Scenes as source code:
⟨

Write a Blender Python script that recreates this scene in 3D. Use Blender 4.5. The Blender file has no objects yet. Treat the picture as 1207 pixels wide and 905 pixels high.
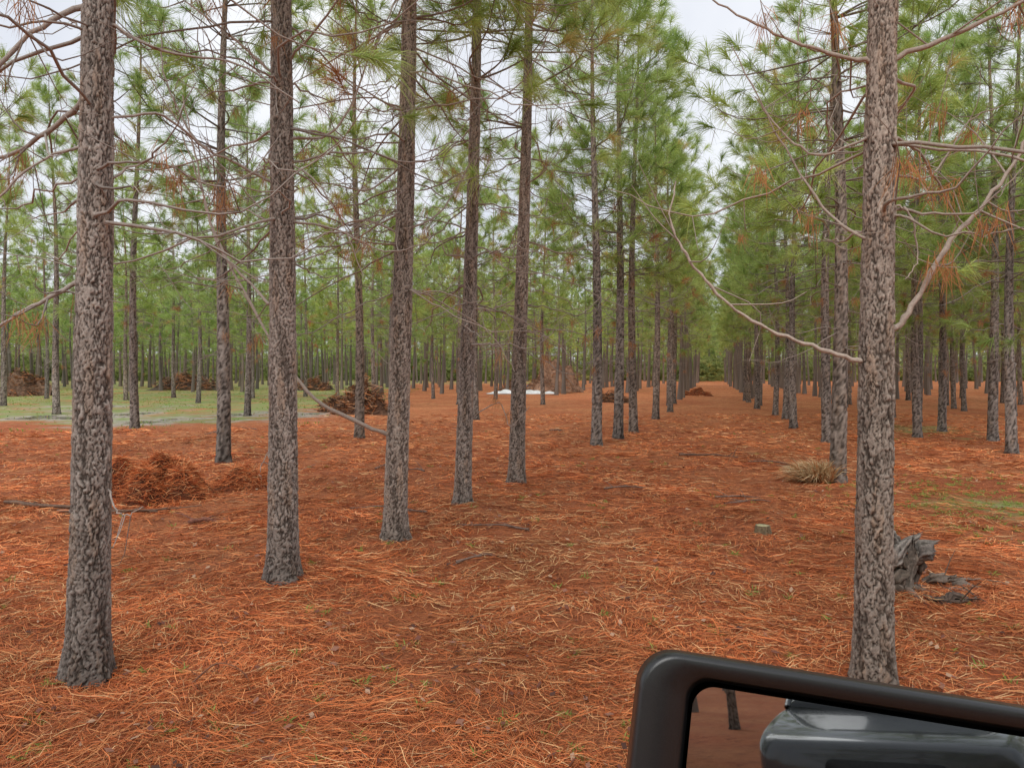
import bpy, math, numpy as np
from mathutils import Vector, Matrix
R = math.radians
rng = np.random.default_rng(7)
scene = bpy.context.scene
scene.view_settings.view_transform = 'Standard'
scene.view_settings.look = 'None'
scene.view_settings.exposure = 0

# ---------------------------------------------------------------- helpers
def nrm(a):
    return a / np.maximum(np.linalg.norm(a, axis=-1, keepdims=True), 1e-9)

def gh(x, y):
    x = np.asarray(x, float); y = np.asarray(y, float)
    return (.035*np.sin(.9*x+1.3)*np.sin(.7*y+.4) + .02*np.sin(2.1*x+.9*y)
            + .012*np.sin(4.3*y+1.7*x+2) + .010*np.sin(5.1*x-2.2*y)
            + .006*np.sin(9.1*x+3.2*y)*np.sin(8.3*y-2.*x))

class Geo:
    def __init__(s):
        s.V=[]; s.Q=[]; s.T=[]; s.qm=[]; s.tm=[]; s.C=[]; s.n=0
    def add(s, V, Q=None, T=None, mat=0, col=(1,1,1)):
        V=np.asarray(V,float).reshape(-1,3)
        c=np.asarray(col,float)
        if c.ndim==1: c=np.tile(c,(len(V),1))
        s.V.append(V); s.C.append(c)
        if Q is not None and len(Q):
            Q=np.asarray(Q,int); s.Q.append(Q+s.n); s.qm.append(np.full(len(Q),mat))
        if T is not None and len(T):
            T=np.asarray(T,int); s.T.append(T+s.n); s.tm.append(np.full(len(T),mat))
        s.n+=len(V)
    def mesh(s, name, mats, smooth=True):
        me=bpy.data.meshes.new(name)
        V=np.concatenate(s.V); C=np.concatenate(s.C)
        Q=np.concatenate(s.Q) if s.Q else np.zeros((0,4),int)
        T=np.concatenate(s.T) if s.T else np.zeros((0,3),int)
        qm=np.concatenate(s.qm) if s.qm else np.zeros(0,int)
        tm=np.concatenate(s.tm) if s.tm else np.zeros(0,int)
        me.vertices.add(len(V)); me.vertices.foreach_set("co",V.astype(np.float32).ravel())
        lv=np.concatenate([Q.ravel(),T.ravel()]).astype(np.int32)
        me.loops.add(len(lv)); me.loops.foreach_set("vertex_index",lv)
        ls=np.concatenate([np.arange(len(Q))*4, len(Q)*4+np.arange(len(T))*3]).astype(np.int32)
        me.polygons.add(len(ls)); me.polygons.foreach_set("loop_start",ls)
        me.polygons.foreach_set("material_index",np.concatenate([qm,tm]).astype(np.int32))
        me.polygons.foreach_set("use_smooth",np.full(len(ls),smooth))
        me.update(calc_edges=True)
        at=me.color_attributes.new("Col",'FLOAT_COLOR','POINT')
        at.data.foreach_set("color",np.c_[C,np.ones(len(C))].astype(np.float32).ravel())
        for m in mats: me.materials.append(m)
        return me

def obj(name, me, loc=(0,0,0), rot=(0,0,0), scale=(1,1,1), parent=None):
    o=bpy.data.objects.new(name,me); scene.collection.objects.link(o)
    o.location=loc; o.rotation_euler=rot; o.scale=scale
    if parent: o.parent=parent
    return o

def spline(pts, k=4):
    p=np.asarray(pts,float); n=len(p)
    if n<3: 
        t=np.linspace(0,1,k+1)[:,None]; return p[0]*(1-t)+p[-1]*t
    P=np.vstack([2*p[0]-p[1],p,2*p[-1]-p[-2]]); out=[]
    for i in range(1,n):
        for j in range(k):
            t=j/k; a,b,c,d=P[i-1],P[i],P[i+1],P[i+2]
            out.append(.5*((2*b)+(c-a)*t+(2*a-5*b+4*c-d)*t*t+(3*b-a-3*c+d)*t**3))
    out.append(p[-1]); return np.array(out)

def tube(geo, pts, rad, n=6, mat=0, col=(1,1,1)):
    pts=np.asarray(pts,float); m=len(pts); rad=np.broadcast_to(rad,(m,))
    t=nrm(np.gradient(pts,axis=0))
    ref=np.array([0,0,1.]) if abs(t[0,2])<.9 else np.array([1.,0,0])
    u=nrm(np.cross(t,ref)); v=np.cross(t,u)
    a=np.arange(n)*2*np.pi/n
    V=pts[:,None]+rad[:,None,None]*(np.cos(a)[None,:,None]*u[:,None]+np.sin(a)[None,:,None]*v[:,None])
    i=np.arange(m-1)[:,None]*n; j=np.arange(n)[None]; k=(j+1)%n
    Q=np.stack([i+j,i+k,i+n+k,i+n+j],-1).reshape(-1,4)
    c=np.asarray(col,float)
    geo.add(V.reshape(-1,3),Q,mat=mat,col=c)

def needles(geo, P, D, L, W, droop, col, mat=1, r=rng):
    n=len(P); L=np.broadcast_to(L,(n,))[:,None]; W=np.broadcast_to(W,(n,))[:,None]
    s=nrm(np.cross(D,r.normal(size=(n,3))))*W*.5
    dz=np.zeros((n,3)); dz[:,2]=-1
    mid=P+D*L*.5+dz*L*droop*.12; tip=P+D*L+dz*L*droop*.5
    V=np.stack([P-s,P+s,mid+s,mid-s,tip],1).reshape(-1,3)
    b=np.arange(n)[:,None]*5
    C=np.repeat(col,5,axis=0) if np.ndim(col)==2 else col
    geo.add(V,b+np.array([[0,1,2,3]]),b+np.array([[3,2,4]]),mat=mat,col=C)

# ---------------------------------------------------------------- materials
def newmat(name):
    m=bpy.data.materials.new(name); m.use_nodes=True
    nt=m.node_tree; b=nt.nodes['Principled BSDF']; return m,nt,b
def N(nt,t,**k):
    n=nt.nodes.new(t)
    for a,v in k.items(): setattr(n,a,v)
    return n
def noise(nt,vec,scale,detail=4,rough=.6):
    n=N(nt,'ShaderNodeTexNoise'); n.inputs['Scale'].default_value=scale
    n.inputs['Detail'].default_value=detail; n.inputs['Roughness'].default_value=rough
    if vec is not None: nt.links.new(vec,n.inputs['Vector'])
    return n.outputs['Fac']
def ramp(nt,fac,stops):
    r=N(nt,'ShaderNodeValToRGB'); el=r.color_ramp.elements
    while len(el)<len(stops): el.new(.5)
    for e,(p,c) in zip(el,stops): e.position=p; e.color=(c[0],c[1],c[2],1)
    nt.links.new(fac,r.inputs['Fac']); return r.outputs['Color']
def mix(nt,a,b,fac,mode='MIX'):
    m=N(nt,'ShaderNodeMix',data_type='RGBA',blend_type=mode)
    for s,v in ((m.inputs[6],a),(m.inputs[7],b),(m.inputs[0],fac)):
        if isinstance(v,(int,float)): s.default_value=v
        elif isinstance(v,tuple): s.default_value=(*v,1)
        else: nt.links.new(v,s)
    return m.outputs[2]
def bump(nt,b,h,dist,st=1):
    n=N(nt,'ShaderNodeBump'); n.inputs['Distance'].default_value=dist; n.inputs['Strength'].default_value=st
    nt.links.new(h,n.inputs['Height']); nt.links.new(n.outputs[0],b.inputs['Normal']); return n

def mat_attr(name, rough=.8, transl=0, fine=None, tint=0, bmp=0, spec=.3, matte=False, amp=1.):
    m,nt,b=newmat(name)
    a=N(nt,'ShaderNodeAttribute',attribute_name='Col')
    col=a.outputs['Color']
    tc=N(nt,'ShaderNodeTexCoord')
    if fine:
        f=noise(nt,tc.outputs['Object'],fine,5,.7)
        g=ramp(nt,f,[(.3,(1-.45*amp,)*3),(.7,(1+.35*amp,1+.33*amp,1+.3*amp))])
        col=mix(nt,col,g,1.,'MULTIPLY')
        if bmp: bump(nt,b,f,bmp)
    if tint:
        oi=N(nt,'ShaderNodeObjectInfo')
        g=ramp(nt,oi.outputs['Random'],[(0,(1-tint,1-tint*.6,1-tint*.4)),(.5,(1,1,1)),(1,(1+tint,1+tint*.6,1))])
        col=mix(nt,col,g,1.,'MULTIPLY')
    if matte:
        nt.nodes.remove(b); b=N(nt,'ShaderNodeBsdfDiffuse'); nt.links.new(col,b.inputs['Color'])
        nt.links.new(b.outputs[0],nt.nodes['Material Output'].inputs['Surface'])
    else:
        nt.links.new(col,b.inputs['Base Color'])
        b.inputs['Roughness'].default_value=rough
        b.inputs['Specular IOR Level'].default_value=spec
    if transl:
        t=N(nt,'ShaderNodeBsdfTranslucent'); nt.links.new(col,t.inputs['Color'])
        ms=N(nt,'ShaderNodeMixShader'); ms.inputs[0].default_value=transl
        nt.links.new(b.outputs[0],ms.inputs[1]); nt.links.new(t.outputs[0],ms.inputs[2])
        nt.links.new(ms.outputs[0],nt.nodes['Material Output'].inputs['Surface'])
    return m

bark=mat_attr('pine_bark',.9,0,fine=60,tint=.10,bmp=.003,spec=.2,amp=.6)
leaf=mat_attr('pine_needles',.5,.45,tint=.16,matte=True)
straw=mat_attr('pine_straw',.7,0,spec=.2)
wood=mat_attr('weathered_wood',.85,0,fine=38,bmp=.01)
heapm=mat_attr('litter_heap',.95,0,fine=24,bmp=.05)

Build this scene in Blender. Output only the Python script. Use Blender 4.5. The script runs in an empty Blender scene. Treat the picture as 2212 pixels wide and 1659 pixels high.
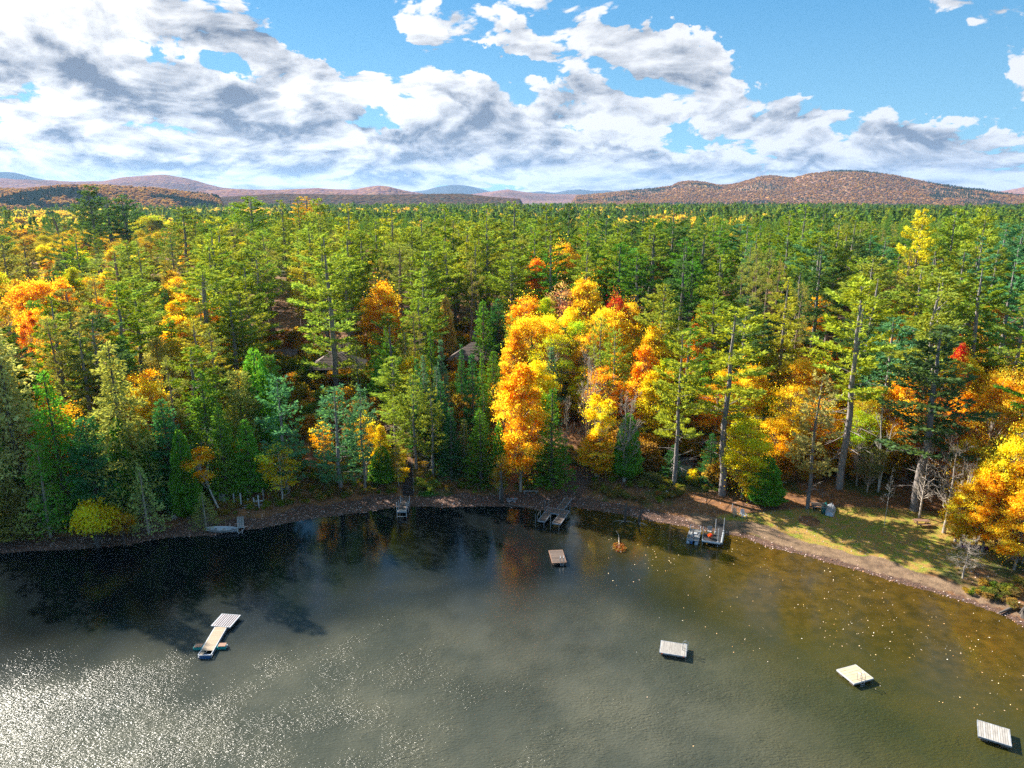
import bpy, math, random
import numpy as np
from mathutils import Vector, Matrix, Euler

rad = math.radians
random.seed(7)
rng = np.random.default_rng(11)
scene = bpy.context.scene
COL = scene.collection

# ------------------------------------------------------------------ camera
CAMZ = 45.0
PITCH = 14.6
F = 1551.0            # focal length in units of a 2212 px wide frame
cam_d = bpy.data.cameras.new('camera')
cam_d.sensor_width = 36.0
cam_d.lens = 36.0 * F / 2212.0
cam_d.clip_start = 0.5
cam_d.clip_end = 60000
cam = bpy.data.objects.new('camera', cam_d)
cam.location = (0, 0, CAMZ)
cam.rotation_euler = (rad(90 - PITCH), 0, 0)
COL.objects.link(cam)
scene.camera = cam

# ------------------------------------------------------------------ light
SUN_EL = 32.0
SUN_AZ = -52.0        # degrees to the left of the view direction (+Y)
sun_dir = Vector((math.sin(rad(SUN_AZ)) * math.cos(rad(SUN_EL)),
                  math.cos(rad(SUN_AZ)) * math.cos(rad(SUN_EL)),
                  math.sin(rad(SUN_EL))))
sd = bpy.data.lights.new('sun', 'SUN')
sd.energy = 4.0
sd.angle = rad(0.6)
sd.color = (1.0, 0.93, 0.82)
sun = bpy.data.objects.new('sun', sd)
sun.rotation_euler = (-sun_dir).to_track_quat('-Z', 'Y').to_euler()
sun.location = (0, 0, 200)
COL.objects.link(sun)

scene.view_settings.view_transform = 'Standard'
scene.view_settings.look = 'None'
scene.view_settings.gamma = 1.0
scene.view_settings.use_curve_mapping = False
scene.view_settings.exposure = 2.05
scene.render.engine = 'CYCLES'
cy = scene.cycles
cy.max_bounces = 6
cy.diffuse_bounces = 4
cy.glossy_bounces = 2
cy.transmission_bounces = 3
cy.volume_bounces = 0
cy.transparent_max_bounces = 4
cy.caustics_reflective = False
cy.caustics_refractive = False
cy.sample_clamp_indirect = 4.0
cy.sample_clamp_direct = 3.0
cy.use_denoising = False
cy.denoiser = 'OPENIMAGEDENOISE'
cy.denoising_input_passes = 'RGB_ALBEDO_NORMAL'
cy.denoising_prefilter = 'ACCURATE'

cp, sp = math.cos(rad(PITCH)), math.sin(rad(PITCH))


def ray(px, py):
    xc = (px - 1106.0) / F
    yc = (829.5 - py) / F
    return Vector((xc, cp + yc * sp, -sp + yc * cp))


# ---- node helper
class NT:
    def __init__(s, tree):
        s.t = tree
        tree.nodes.clear()

    def n(s, typ, ins=None, **kw):
        nd = s.t.nodes.new(typ)
        for k, v in kw.items():
            setattr(nd, k, v)
        for k, v in (ins or {}).items():
            sock = nd.inputs[k]
            if isinstance(v, bpy.types.NodeSocket):
                s.t.links.new(v, sock)
            else:
                sock.default_value = v
        return nd

    def math(s, op, a, b=0.0, c=0.0, clamp=False):
        return s.n('ShaderNodeMath', {0: a, 1: b, 2: c}, operation=op, use_clamp=clamp).outputs[0]

    def mr(s, v, a, b, c=0.0, d=1.0, interp='SMOOTHSTEP'):
        nd = s.n('ShaderNodeMapRange', {'Value': v, 'From Min': a, 'From Max': b, 'To Min': c, 'To Max': d})
        nd.interpolation_type = interp
        return nd.outputs[0]

    def mix(s, f, a, b, blend='MIX'):
        nd = s.n('ShaderNodeMix', data_type='RGBA', blend_type=blend)
        for i, v in ((0, f), (6, a), (7, b)):
            if isinstance(v, bpy.types.NodeSocket):
                s.t.links.new(v, nd.inputs[i])
            else:
                nd.inputs[i].default_value = (tuple(v) + (1,))[:4] if i > 0 else v
        return nd.outputs[2]

    def noise(s, vec, scale, detail=3, rough=0.55, w=None, dist=0.0):
        nd = s.n('ShaderNodeTexNoise', {'Scale': scale, 'Detail': detail, 'Roughness': rough, 'Distortion': dist})
        if vec is not None:
            s.t.links.new(vec, nd.inputs['Vector'])
        return nd

    def link(s, a, b):
        s.t.links.new(a, b)


# ------------------------------------------------------------------ world: sky with clouds
world = bpy.data.worlds.new('World')
scene.world = world
world.use_nodes = True
W = NT(world.node_tree)
sky = W.n('ShaderNodeTexSky')
sky.sky_type = 'NISHITA'
sky.sun_disc = False
sky.sun_elevation = rad(SUN_EL)
sky.sun_rotation = rad(SUN_AZ)
sky.altitude = 600
sky.air_density = 1.0
sky.dust_density = 0.3
sky.ozone_density = 1.6
tc = W.n('ShaderNodeTexCoord')
DIR = tc.outputs['Generated']
sep = W.n('ShaderNodeSeparateXYZ', {0: DIR})
dx, dy, dz = sep.outputs
dyc = W.math('MAXIMUM', dy, 0.03)
u = W.math('DIVIDE', dx, dyc)
v = W.math('DIVIDE', dz, dyc)
dzp = W.math('MAXIMUM', dz, 0.0)
den = W.math('ADD', dzp, 0.30)
px_ = W.math('DIVIDE', dx, den)
py_ = W.math('DIVIDE', dy, den)
P = W.n('ShaderNodeCombineXYZ', {0: px_, 1: py_, 2: 0.0}).outputs[0]
# domain warp
wn = W.noise(P, 1.3, 3, 0.5)
wv = W.n('ShaderNodeVectorMath', {0: wn.outputs['Color'], 1: (0.5, 0.5, 0.5)}, operation='SUBTRACT').outputs[0]
wv2 = W.n('ShaderNodeVectorMath', {0: wv, 1: (0.45, 0.45, 0.3)}, operation='MULTIPLY').outputs[0]
PW = W.n('ShaderNodeVectorMath', {0: P, 1: wv2}, operation='ADD').outputs[0]
# picture of coverage: places of the cloud banks over the horizon
UV0 = W.n('ShaderNodeCombineXYZ', {0: u, 1: v, 2: 0.0}).outputs[0]
un = W.noise(UV0, 11.0, 6, 0.6)
uo = W.n('ShaderNodeVectorMath', {0: un.outputs['Color'], 1: (0.5, 0.5, 0.5)}, operation='SUBTRACT').outputs[0]
uo2 = W.n('ShaderNodeVectorMath', {0: uo, 1: (0.15, 0.10, 0.0)}, operation='MULTIPLY').outputs[0]
UV = W.n('ShaderNodeVectorMath', {0: UV0, 1: uo2}, operation='ADD').outputs[0]


def blob_sum(items, start):
    acc = start
    for (bx, by, rx, ry, ang, amp) in items:
        d = ray(bx, by)
        cu, cv = d.x / d.y, d.z / d.y
        mp = W.n('ShaderNodeMapping', {'Vector': UV, 'Location': (cu, cv, 0), 'Rotation': (0, 0, rad(ang)),
                                       'Scale': (rx / F, ry / F * 0.93, 1.0)}, vector_type='TEXTURE')
        ln = W.n('ShaderNodeVectorMath', {0: mp.outputs[0]}, operation='LENGTH').outputs['Value']
        acc = W.math('ADD', acc, W.mr(ln, 0.25, 1.35, amp, 0.0))
    return acc


cover = blob_sum([
    (200, 60, 520, 150, 0, .42), (600, 190, 190, 130, -10, .34), (300, 260, 620, 110, -8, .26), (930, 250, 330, 95, -12, .30),
    (1250, 230, 300, 70, -5, .28), (1000, 62, 210, 50, -14, .22), (1130, 95, 60, 40, 0, .15), (1390, 95, 230, 62, -22, .42), (1500, 150, 150, 50, -8, .3),
    (1450, 235, 250, 45, -3, .34), (1680, 85, 80, 42, -25, .13), (1730, 140, 60, 22, -25, .12), (2195, 125, 100, 75, -35, .36),
    (1950, 262, 150, 52, -8, .40), (1785, 250, 48, 26, 0, .32), (2175, 288, 80, 26, -3, .3), (2090, 5, 170, 34, -8, .3),
    (1680, 290, 120, 26, -3, .26), (2030, 325, 190, 34, -6, .26), (1100, 375, 1600, 80, 0, .42), (1000, 300, 640, 60, 0, .14), (500, 340, 700, 70, 0, .12),
    (720, 20, 130, 120, -20, -.6), (800, 105, 110, 55, -20, -.40), (1030, 134, 160, 20, -6, -.30), (1850, 120, 260, 120, -10, -.5), (1640, 15, 420, 50, 0, -.44),
    (2010, 150, 120, 90, 0, -.44), (340, 105, 60, 30, -20, -.32), (480, 145, 60, 38, -20, -.38), (840, 262, 60, 16, -20, -.25), (1230, 285, 60, 10, 0, -.2),
], -0.02)
# outside the banks the same broken cloud goes on over the whole sky
big = W.noise(PW, 0.9, 2, 0.5).outputs['Fac']
cover = W.math('ADD', cover, W.math('MULTIPLY_ADD', big, 0.7, -0.14))
# cauliflower billows on top of soft turbulence


def billow(vec, sc, det):
    vo = W.n('ShaderNodeTexVoronoi', {'Vector': vec, 'Scale': sc, 'Detail': det, 'Roughness': 0.55, 'Lacunarity': 2.1, 'Randomness': 1.0}, feature='F1')
    vo.normalize = False
    return W.math('SUBTRACT', 0.9, vo.outputs['Distance'])


def field(vec):
    f = W.noise(vec, 2.8, 9, 0.60).outputs['Fac']
    return W.math('MULTIPLY_ADD', billow(vec, 5.0, 4.0), 0.36, f)


def shift(sx, sy):
    return W.n('ShaderNodeVectorMath', {0: PW, 1: (sx, sy, 0.0)}, operation='ADD').outputs[0]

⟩

Goal:
Skip the pictures. Set down only the lines from the one containing "Build this scene" through the one containing "scene.camera = cam", exactly as they appear, ends included.

Output of the task:
Build this scene in Blender. Output only the Python script. Use Blender 4.5. The script runs in an empty Blender scene. Treat the picture as 2212 pixels wide and 1659 pixels high.
import bpy, math, random
import numpy as np
from mathutils import Vector, Matrix, Euler

rad = math.radians
random.seed(7)
rng = np.random.default_rng(11)
scene = bpy.context.scene
COL = scene.collection

# ------------------------------------------------------------------ camera
CAMZ = 45.0
PITCH = 14.6
F = 1551.0            # focal length in units of a 2212 px wide frame
cam_d = bpy.data.cameras.new('camera')
cam_d.sensor_width = 36.0
cam_d.lens = 36.0 * F / 2212.0
cam_d.clip_start = 0.5
cam_d.clip_end = 60000
cam = bpy.data.objects.new('camera', cam_d)
cam.location = (0, 0, CAMZ)
cam.rotation_euler = (rad(90 - PITCH), 0, 0)
COL.objects.link(cam)
scene.camera = cam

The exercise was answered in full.